Nous partons nous promener dans Harlem, vers le Nord. La cathédrale a ses chapiteaux sculptés de scènes contemporaines. L’intérieur très vaste révèle de beaux vitraux dans les bleus. Il y a un office mais la chorale est muette.
Sur les rives de l’Hudson, nous remontons vers le mémorial de Grant, le général nordiste. Nous entrons dans l’église de l’université privée de Columbia, le temps que des musiciens évacuent leur matériel après un concert. C’est une belle église de style gothique, avec dans le chœur comme des flèches finement sculptées. Derrière les bancs des livres de psaumes en différentes langues et des enveloppes pour des donations sont à disposition. Nous pénétrons ensuite dans un des bâtiments de l’Université, celle d’Obama, construite dans un style moyenâgeux Dans la chapelle revêtue de bois, so british, répètent une jeune chanteuse et un pianiste, dans les bibliothèques travaillent à l’ordinateur des étudiants studieux. Dans les couloirs quelques photos en noir et blanc ajoutent un air de tradition à ces lieux. Sur le chemin du retour, nous nous arrêtons devant une salle de gym pour enfants visible de la rue et devant un parking de voitures de police près d’une fresque vantant les mérites des agents protégeant la population.
Nous trouvons sans problème le « Greater Refuge Temple », 2081 Adam Clayton Powell Jr Beva recommandé à midi au burger King.
Nous sommes placés par un homme dans des fauteuils de cinéma face à une scène, loin des images que nous avons d’un lieu de culte. Des chanteurs se produisent déjà devant un public qui s’installe et s’affaire s’accommodant d’une sono à la limite de la saturation. Nous sommes réellement les seuls blancs à assister au spectacle, ou plutôt nous sommes au centre du spectacle qui se déroule dans la salle. Les gens dans leurs vêtements du dimanche, dansent debout bras levés vers le seigneur, claquant des mains avec frénésie ou frappant sur des tambourins amenés à cet effet. Deux grosse dames devant nous ondulent avec la grâce que peuvent souvent dégager des personnes fortes, avec parfois un minimum de gestes ou dans une transe aidée par une orgie de décibels. Ça monte, ça chauffe, ça chante sur scène et dans la salle, et les formations vocales différentes se succèdent, accompagnées par une batterie et une guitare basse poussée à fond, un orgue électrique, un sax et une trompette. Une belle vieille dame très digne dans son élégant costume bleu-mauve et son chapeau assorti se déplace pour nous serrer la main. L’accueil est chaleureux, le public exprime sa ferveur. Nos voisines de devant n’hésitent pas à consulter leurs messages sur leur téléphone portable ou à photographier la scène, les gens entrent et sortent, parlent, s’embrassent dans une ambiance bon enfant vraiment pas guindée. « C’est une tranche ».

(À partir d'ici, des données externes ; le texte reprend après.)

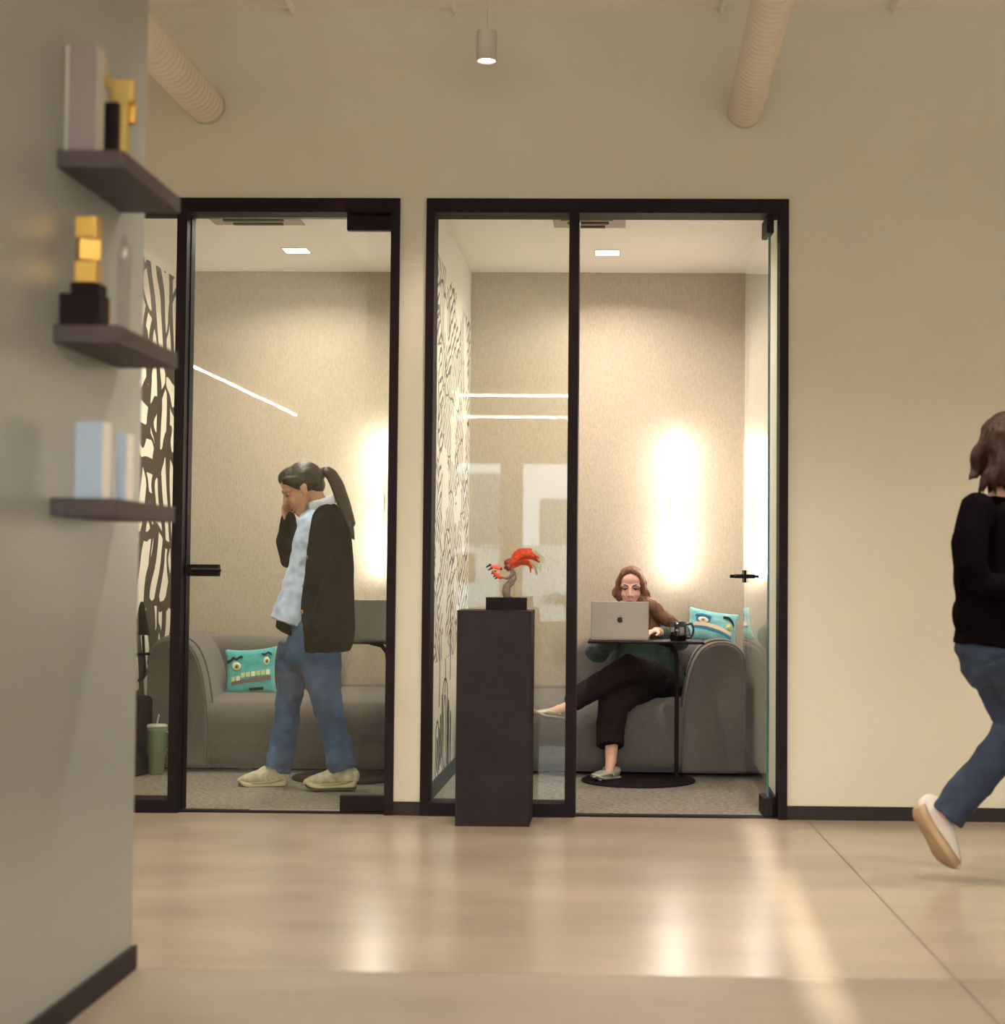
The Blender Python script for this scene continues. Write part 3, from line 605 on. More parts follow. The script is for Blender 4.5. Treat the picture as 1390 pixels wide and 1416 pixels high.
# ------------------------------------------------------------------ sofas
def sofa(x0, sgn, label):
    "x0: outer face of the arm; sgn -1 arm on the right (grows to the left), +1 arm on the left"
    t = thing('corner_sofa', label, 'sofa', (x0+sgn*.74, 8.9, 0), world=True)
    X = lambda d: x0+sgn*d
    yf, yb = 8.58, YB-.02
    # plinth
    a_, b_ = sorted((X(.03), X(1.45))); box('plinth', M['black'], a_, b_, yf+.13, yb, 0.003, .02, t)
    # seat: a deep soft roll
    prof = [(yf+.05, .02), (yf+.012, .07), (yf-.005, .20), (yf+.0, .29), (yf+.035, .345), (yf+.10, .372), (yf+.3, .392), (yb-.05, .40), (yb-.01, .38), (yb, .02)]
    prof = prof[:1]+smoothpath([tuple(map(float, p)) for p in prof[1:]], 4)
    xs = [.30, .312, .34, 1.40, 1.435, 1.450]; ins = [.03, .008, 0, 0, .008, .03]
    bm = bmesh.new(); rings = []
    cy, cz = (yf+yb)/2, .22
    for d, i_ in zip(xs, ins): rings.append([bm.verts.new((X(d), cy+(y-cy)*(1-i_*2), cz+(z-cz)*(1-i_*3))) for y, z in prof])
    for r1, r2 in zip(rings, rings[1:]):
        for k in range(len(prof)): bm.faces.new((r1[k], r1[(k+1) % len(prof)], r2[(k+1) % len(prof)], r2[k]))
    bm.faces.new(rings[0]); bm.faces.new(rings[-1]); done(bm, 'seat', M['sofa'], t, True)
    # backrest roll along the wall
    a_, b_ = sorted((X(.02), X(.90)))
    box('backrest', M['sofa'], a_, b_, yb-.27, yb, .30, .685, t, .085, 6, smooth=True)
    # arm: rounded top profile running front to back
    outline = [(.004, .02), (.0, .30), (.0, .56), (.012, .635), (.05, .68), (.105, .698), (.17, .692), (.225, .66), (.265, .60), (.292, .52), (.312, .42), (.326, .30), (.33, .20), (.33, .02)]
    ol = smoothpath([tuple(map(float, p)) for p in outline], 3)
    bm = bmesh.new(); rings = []; cx_, cz_ = .165, .36
    for y, s2 in ((yf-.0, .80), (yf-.012, .86), (yf-.012, .93), (yf+.008, .98), (yf+.05, 1.0), (yb-.06, 1.0), (yb-.005, .96)):
        rings.append([bm.verts.new((X(cx_+(d-cx_)*s2), y, max(.02, cz_+(z-cz_)*(.5+.5*s2)))) for d, z in ol])
    n_ = len(ol)
    for r1, r2 in zip(rings, rings[1:]):
        for k in range(n_): bm.faces.new((r1[k], r1[(k+1) % n_], r2[(k+1) % n_], r2[k]))
    bm.faces.new(rings[0]); bm.faces.new(rings[-1]); arm_ = done(bm, 'arm', M['sofa'], t, True)
    bm = bmesh.new()
    pp = [(X(cx_+(d-cx_)*.955), yf-.004, cz_+(z-cz_)*.978) for d, z in ol[6:]]
    tube(bm, pp, .0045, 8); pp2 = [(x+sgn*.012, y+.055, z+.004) for x, y, z in [(X(d), yf, z) for d, z in ol[8:]]]
    tube(bm, pp2, .0045, 8); done(bm, 'piping', M['sofap'], arm_, True)
    return t
sofa(-2.50, 1, 'grey fabric sofa behind the standing woman, arm on its left')
sofa(.600, -1, 'grey fabric sofa under the seated woman, arm on its right')
# ------------------------------------------------------------------ side tables
def side_table(cx, cy, sgn, x0, x1, ztop, label):
    t = thing('side_table', label, 'table', (cx, cy, 0), world=True)
    bm = bmesh.new(); lathe(bm, [(.284, .003), (.287, .008), (.284, .013), (.03, .015)], (cx, cy, 0), 48); done(bm, 'base', M['black'], t, True)
    px_ = cx+sgn*.19
    bm = bmesh.new(); tube(bm, [(px_, cy, .012), (px_, cy, ztop-.11), (px_-sgn*.008, cy, ztop-.06), (px_-sgn*.035, cy, ztop-.025), (px_-sgn*.09, cy, ztop-.012)], .011, 14); done(bm, 'post', M['black'], t, True)
    box('tabletop', M['black'], x0, x1, cy-.15, cy+.17, ztop-.013, ztop, t, .005, 3)
    return t
TY = 8.40
tz2 = U(880, 886.5, TY-.12).z
side_table(U(883, 1079, TY).x, TY, 1, U(813, 886, TY-.1).x, U(974, 886, TY-.1).x, tz2, 'black side table with round base holding the laptop and mug')
tz1 = U(510, 887, TY-.12).z
side_table(U(483, 1079, TY).x, TY, 1, U(446, 886, TY-.1).x, U(566, 886, TY-.1).x, tz1, 'black side table with round base behind the standing woman')
def laptop(c, z, rz, label, w_=.30, d_=.21, lean=18, logo=True):
    t = thing('laptop', label, 'laptop', (c[0], c[1], z)); t.rotation_euler.z = rz
    b_ = box('keyboard_base', M['alu'], -w_/2, w_/2, -d_/2, d_/2, 0, .010, t, .003)
    box('keyboard', M['aluk'], -w_*.43, w_*.43, -d_*.32, d_*.12, .010, .0112, b_)
    # screen hinges on the side towards the camera (-y), back of the lid faces the camera
    ML = Matrix.Translation((0, -d_/2+.004, .008)) @ Matrix.Rotation(R(lean), 4, 'X')
    lid = box('lid', M['alu'], -w_/2, w_/2, -.0035, .0035, 0, d_, t, .003, mtx=ML)
    box('screen', M['logo'], -w_*.47, w_*.47, .0036, .0042, .012, d_-.01, lid, mtx=ML)
    if logo:
        bm = bmesh.new(); n = 28; r = .0155; y = -.0042
        pts = []
        for k in range(n):
            a_ = 2*math.pi*k/n; x = math.cos(a_)*r*.92; zz = math.sin(a_)*r
            if abs(math.sin(a_)-1) < .25: zz -= .0022*(1-abs(math.cos(a_))*2)
            if abs(math.sin(a_)+1) < .15: zz += .0015
            pts.append((x, zz))
        bite = (-r*1.18, r*.15); rb = r*.48                     # mirrored when seen from behind
        P2 = []
        for x, zz in pts:
            x = -x
            dx, dz = x+bite[0], zz-bite[1]; q = math.hypot(dx, dz)
            if q < rb: x = -bite[0]+dx/q*rb; zz = bite[1]+dz/q*rb
            P2.append((x, zz))
        for yy_ in (y, ): 
            c0 = bm.verts.new((0, yy_, d_*.5)); vs = [bm.verts.new((x, yy_, d_*.5+zz)) for x, zz in P2]
            for k in range(n): bm.faces.new((c0, vs[k], vs[(k+1) % n]))
        lf = [(.000, .0165), (.001, .0205), (.005, .0235), (.0065, .023), (.005, .0185), (.002, .0165)]
        bm.faces.new([bm.verts.new((x, y, d_*.5+zz)) for x, zz in lf])
        for v in bm.verts: v.co = ML @ v.co
        r_ = bmesh.ops.extrude_face_region(bm, geom=bm.faces[:]); 
        for v in [g for g in r_['geom'] if isinstance(g, bmesh.types.BMVert)]: v.co += (ML.to_3x3() @ Vector((0, .0006, 0)))
        done(bm, 'logo', M['ink'], lid)
    return t
lp = U(858.5, 885, TY-.02)
laptop((lp.x, TY+.03), tz2, R(-3), 'open grey laptop in front of the seated woman', w_=.290, d_=.188, lean=-8)
lp = U(522, 885, TY)
laptop((lp.x, TY+.03), tz1, R(0), 'open dark grey laptop on the table behind the standing woman', w_=.30, d_=.20, lean=-8, logo=False)
# mug
c = U(938, 884, TY-.05); t = thing('mug', 'black mug with grey print beside the laptop', 'mug', (c.x, TY-.05, tz2), world=True)
bm = bmesh.new(); hm = .096; lathe(bm, [(.036, 0), (.042, .006), (.0435, .05), (.042, hm), (.038, hm), (.0385, .012), (.001, .01)], (c.x, TY-.05, tz2), 32); done(bm, 'cup', M['mug'], t, True)
bm = bmesh.new(); tube(bm, smoothpath([(c.x+.040, TY-.05, tz2+.082), (c.x+.066, TY-.05, tz2+.085), (c.x+.076, TY-.05, tz2+.052), (c.x+.064, TY-.05, tz2+.02), (c.x+.041, TY-.05, tz2+.018)], 5), .0055, 10); done(bm, 'handle', M['mug'], t, True)
bm = bmesh.new()
for a0, a1, za, zb_ in ((-150, -118, .046, .068), (-108, -92, .050, .060), (-80, -52, .036, .070), (-82, -50, .030, .033)):
    ring = []
    for k in range(6):
        an = R(a0+(a1-a0)*k/5)
        ring.append([bm.verts.new((c.x+rr*math.cos(an), TY-.05+rr*math.sin(an), tz2+z)) for rr, z in ((.0425, za), (.0442, za), (.0442, zb_), (.0425, zb_))])
    for p_, q_ in zip(ring, ring[1:]):
        for k in range(4): bm.faces.new((p_[k], p_[(k+1) % 4], q_[(k+1) % 4], q_[k]))
    bm.faces.new(ring[0]); bm.faces.new(ring[-1])
done(bm, 'print', M['mugp'], t)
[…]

Mais il est déjà 20h 15, il faut être raisonnables et penser au chemin du retour en métro de Harlem à Brooklyn. Nous avons la chance de trouver un « Delly shop » ouvert dans le quartier pour acheter du pain et un journal pour nous tenir au courant de l’évolution du volcan islandais. Service minimum en cuisine : légumes surgelés, jambon, salade. Les partisans de la bière sont partagés entre Corona et Budweiser. Il est déjà onze heures.